Muhacirler herhangi bir engelle karşılaşmadan Habeşistan'da yaşıyor ve insanları İslam'a davet ediyordu. Bir süre sonra Necaşi yirmi kişilik bir heyeti Hz. Muhammed ile bir görüşme yapmak üzere Mekke'ye gönderdi. Necaşi'nin bu heyeti Peygamberimiz ile çeşitli meclislerde beraber bulundular. Peygamberimizle sorular sordular ve cevap istediler. Peygamberimiz de bu heyetin sorularına Kur'an'dan ayetler okuyarak karşılık verdi. Bu heyeti oluşturan Hristiyan kimselerdi. Onlar yanlarında bulunan İncil'den okudukları haberlere bakıp, hem Rasulullah'ın, hem de vahyin Allah'tan gönderildiğine kanaat ettiler. Bu oturumların neticesinde müslüman olmaya karar verdiler. Mekke'den ayrılırlarken Ebu Cehil b. Hişam karşılarına çıkıp "Allah sizin belanızı versin. Dindaşlarınız sizi bu adamla ilgili bir haber edinesiniz diye gönderdi. Ama siz daha bu adamın yanında oturur oturmaz dininizden ayrılıp dediklerim doğruladınız. Sizin gibi ahmak topluluk görmedik" dedi. Onlarda. "Selam size. Biz sizin gibi cahillik etmeyiz. Biz yaptığımızdan, siz de yaptığınızdan sorumlusunuz. Biz kendimiz için iyi olanı yaptık" dediler.

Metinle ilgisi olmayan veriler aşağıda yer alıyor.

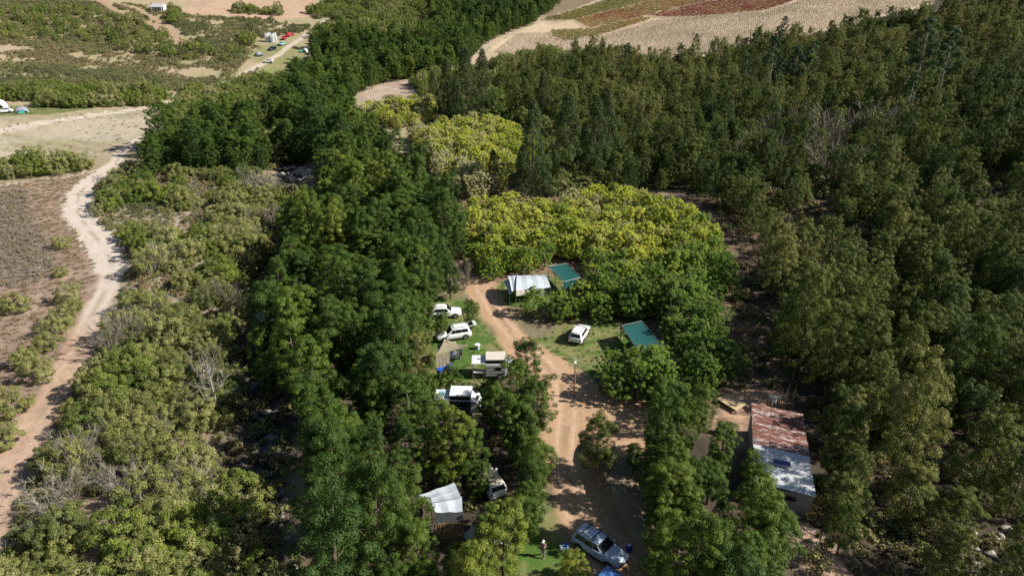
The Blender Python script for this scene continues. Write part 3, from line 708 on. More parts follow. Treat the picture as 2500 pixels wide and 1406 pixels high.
wx, wy = [], []
WSP = 3.3
for i, p in enumerate(WPX):
    a, b = scatter(W(p, 4.0), WSP if i < len(WPX)-1 else 2.6, seed=i); wx.append(a); wy.append(b)
wx = np.concatenate(wx); wy = np.concatenate(wy)
plant('wattle_tree', 'wattle', (wx, wy), lambda x, y, r: .35+.45*(fbm(x, y, 14, 61)-.5)*2+(r.random(len(x))-.5)*.6, .98,
      ("dark green", "mid green", "yellowish green", "wattle tree"), "tree", "wattle trees of the belt through the camp",
      "dense dark green wood of wattle trees running up the valley", "distant_wood", 6.5, 300, 1, .26, small=W(WPX[-1][:1]+[(1560, 980)]+[(1980, 980), (2000, 1500), (1540, 1500)], 3.0))

HPX = [(1400, 140), (1520, 108), (1600, 140), (1700, 140), (1800, 118), (1900, 95), (2000, 85), (2200, 48), (2300, 30), (2400, 5), (2650, -40), (2650, 1010), (2380, 1020), (2200, 1030), (2080, 1000), (1975, 950), (1905, 820), (1895, 700), (1880, 600), (1820, 510), (1760, 455), (1650, 420), (1540, 440), (1500, 430), (1480, 380), (1400, 330), (1340, 310), (1300, 290), (1230, 250), (1215, 200), (1260, 160), (1330, 145)]
HPX2 = [(2000, 950), (2650, 1000), (2650, 1470), (2380, 1440), (2150, 1330), (2040, 1230), (2030, 1100)]
hx, hy = scatter(W(HPX, 4.0), 3.25, seed=21); hx2, hy2 = scatter(W(HPX2, 4.0), 6.0, seed=22)
_r = np.random.default_rng(3)
# dark lanes and hollows in the hillside wood where fewer trees stand
dens = fbm(hx, hy, 26, 131, 3); keep = (dens > .43) | (_r.random(len(hx)) < .3)
hx, hy = np.concatenate([hx[keep], hx2]), np.concatenate([hy[keep], hy2])
plant('hillside_tree', 'hill', (hx, hy), lambda x, y, r: .46+.22*sm(150, 270, y)+1.0*(fbm(x, y, 30, 62)-.5)+(r.random(len(x))-.5)*.6, 1.0,
      ("dark olive green", "olive green", "brownish green", "feathery tree"), "tree", "young trees of the wooded hillside",
      "olive green wood of young trees covering the right hillside", "hillside_wood", 6.5, 300, 2, .32)

OPX = [(1135, 495), (1250, 500), (1350, 505), (1480, 470), (1590, 480), (1640, 510), (1730, 540), (1745, 590), (1790, 640), (1770, 710), (1720, 760), (1650, 780), (1560, 745), (1500, 790), (1370, 790), (1300, 760), (1260, 720), (1220, 680), (1170, 655), (1140, 560)]
OPX2 = [(1470, 880), (1560, 860), (1640, 870), (1720, 850), (1800, 870), (1750, 950), (1740, 985), (1620, 980), (1500, 930)]
OPX2b = [(1640, 780), (1740, 760), (1740, 860), (1640, 860)]
OPX3 = [(1005, 320), (1100, 305), (1200, 300), (1270, 315), (1320, 345), (1310, 375), (1280, 385), (1220, 450), (1150, 470), (1080, 440), (1040, 380)]
OPX4 = [(885, 268), (950, 255), (1055, 245), (1060, 280), (970, 300)]
def otone(x, y, r):
    px, py, _ = proj(x, y, H(x, y)+2.5)
    t = .26+.42*sm(720, 560, py)*sm(2000, 1500, px)-.15*sm(1650, 1780, px)-.12*(py > 800)
    t = np.where(py < 480, .74-.30*sm(1200, 1310, px)+.22*sm(410, 460, py), t)
    return t+.35*(fbm(x, y, 9, 63)-.5)+(r.random(len(x))-.5)*.38+.22*((r.random(len(x)) < .12) & (py < 700))
ps = [scatter(W(p, 2.2), 2.1, .42, 31+i) for i, p in enumerate((OPX, OPX2, OPX2b, OPX3, OPX4))]
ox = np.concatenate([p[0] for p in ps]); oy = np.concatenate([p[1] for p in ps])
plant('orchard_tree', 'orchard', (ox, oy), otone, .78, ("green", "yellow green", "yellow thinning", "orchard tree"), "tree", "autumn trees of the orchard",
      "yellow autumn trees of the far orchard block", "far_orchard", 4.3, 300, 3)

def one(name, kind, px, py, base, s, tone, label, cat, group=None, i=0, sz=1.0):
    """a tree singled out in the photograph; (px, py) is the foot when base, else the middle of the crown"""
    h = {'wattle': 4, 'hill': 4, 'orchard': 2.6, 'olive': 1.2, 'bright': 1.2, 'dry': 1.3, 'deadtree': 3.5, 'pine': 11, 'casu': 6}[kind]
    x, y = hit(px, py, 0 if base else h*s)
    return tree_thing(name, kind, i, x, y, s, i*1.7, tone, label, cat, group, sz)
for i, (px, py, s, lb) in enumerate([(1095, 292, 1.0, "left tree of the dark casuarina clump above the yellow orchard"), (1140, 300, 1.15, "tallest middle tree of the casuarina clump above the yellow orchard"), (1180, 292, 1.05, "right tree of the casuarina clump above the yellow orchard"),
        (1060, 270, .7, "short dark casuarina at the left foot of the clump"), (1118, 305, .75, "short casuarina at the front of the clump"), (1300, 478, .98, "stout dark casuarina between the two orchard blocks"), (1275, 485, .6, "low casuarina leaning on the stout one"), (1382, 458, 1.05, "slender grey green casuarina with pointed top"),
        (1447, 452, .95, "broad casuarina right of the slender one"), (1470, 440, 1.1, "narrow casuarina at the right end of the row"), (1325, 300, .8, "casuarina standing alone in the dark hollow"), (1425, 455, .7, "short casuarina between two taller ones"), (1205, 470, .5, "small dark conifer among yellow orchard trees")]):
    one('casuarina_tree', 'casu', px, py, True, s*1.32, .1+.1*(i % 4), lb, "tree", "casuarina trees above the orchard", i, 1.0)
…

Seyyid Kutub ve izzet Derveze'nin belirttiği üzere Kur'an-ı Kerimde bu olay şu şekilde geçmektedir: "Bundan önce kendilerine kitap verdiklerimiz de Kur'an'a inanırlar. Kur'an onlara okunduğu zaman, ona inandık, doğrusu O Rabbimizden gelen gerçektir, zaten biz ondan öncede müslüman idik, derler. İşte onlara sabretmelerinden dolayı mükafatlan iki defa verilir. Onlar kötülüğü iyilikle savarlar. Ve kendilerine verdiğimiz rızıktan hayır yolunda harcarlar. Boş söz işittikleri zaman ondan yüz çevirirler. Bizim işlerimiz bize, sizin işleriniz sizedir. Size selam olsun, biz cahillerle sohbet etmeyi istemeyiz, derler" (28/52-55)
Rasulullah Habeşistan'dan gelen heyete bizzat kendisi hizmet etmişti. Bu durum İbn Hişam ve Beyhaki'den rivayet edilmiş olup Ebu Zehra ve Mevdudi'de bu haberi değerlendirmiştir. Olay, şöyle rivayet edilir; "Necaşi'nin heyeti Peygamber efendimizin yanına geldi. Peygamber efendimiz kalkıp bizzat kendisi onlara hizmet etti. Sahabiler 'ya Rasulullah, senin yerine biz hizmet edelim' dedilerse de Peygamber efendimiz onlara şu karşılığı verdi; 'bunlar benim sahabilerime ikramda bulundular. Kendilerine mukabelede bulunmak istiyorum".
Müslümanların Habeşistan hicreti sonunda elde ettikleri avantajları Kureyş'in sonradan düşünmeye başladığını, önceden bu tür sonuçlar doğabileceğini hesap edemediklerini söyleyebiliriz. Kureyş ve elçileri başarısız olmuşlar, müslümanlar ise Allah'ın vaadinin gerçek olduğuna bir kez daha şahitlik etmişlerdi.